Tuesday, August 13, 2013

DP World P. Ltd. v. D CIT (2013) BCAJ Pg. 22, Vol. 44-B Part 4, January2013(Mum.) (Trib.)



S.56(2):Income from other sources - Gift of residential flats through transfer of shares by foreign company to
Indian company

The Assessee had received by way of gift, three residential flats in Hill Park from its sister concern viz., BISNCL, a UK
based company. BISNCL was holding shares of Hill Park Ltd which entitled it for use and occupation of the said three flats and the gift was effected by transfer of the said shares. Both, the assessee and BISNCL, were 100% subsidiary of a U.K.based entity which in its turn was 100% subsidy of a Dubai based entity.

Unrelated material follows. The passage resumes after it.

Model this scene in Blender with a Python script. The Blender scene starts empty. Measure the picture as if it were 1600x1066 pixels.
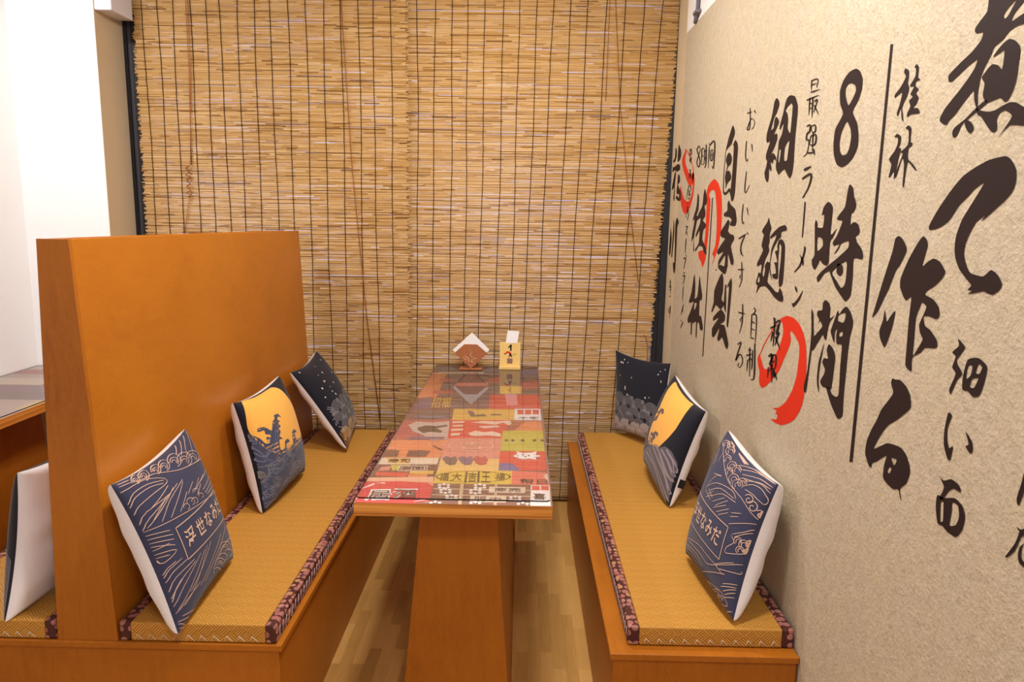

According to the tribunal, such a transfer may trigger capital gains ramifications in India, since the shares of an Indian company were situated in India and when the transferor is a non resident, the deeming provisions of sec. 9(1) (i) of the I.T. Act. 1961 came into play However, referring to sec. 47(ii), the tribunal noted that the transfer of a capital asset, amongst others, under a gift is not treated as transfers for the purposes of sec. 45 of the Act. Referring to the provisions of sec. 5 andsection 122 of the Transfer of Property Act (TPA), the tribunal noted that there was no requirement in the TPA that a `gift’ can be made only between two natural love and affection which means that as long as a donor company is permitted by its Articles of Association to make a `gift’, it can do so. In case where donor is a foreign company, the tribunal noted that the relevant corporate/commercial law of the jurisdiction where the donor is based needs to be considered. Referring to the Certificate and Attestation by the Notary Public of the City of London, England, wherein the authority has inter alia certified and attested that the Deed of Gift was binding on BISNCL in accordance with the relevant provisions of English law, the tribunal concluded that BISNCL was regally authorised to give gift of shares. Therefore, it held that the gift of shares of an Indian company by a foreign company without consideration has to be treated as gift within the meaning of sec 47(iii) of the Act. Simply because both the donor and the done happened to belong to the same group cannot ipso facto establish that they have any business dealings to attract the provisions of section 28(iv).

The Tribunal noted that a plain reading of the provisions of sec. 56(2) show that no every receipt is taxable under the head `income from other sources’ but only those which can be shown as `Income’ can be brought to tax under this head, if it does not fall directly under other heads of income specified in section 14 of the Act. According to it, the issue involved under the present appeal got covered under the clause (viia) of sec. 56(2). However, the said clause was introduced with effect from 1st day of June, 2010, hence, not applicable to the case of the assessee. (A.Y.2008-09) ‘D’, ITA No. 3627/M/12, dated 12-10-12.)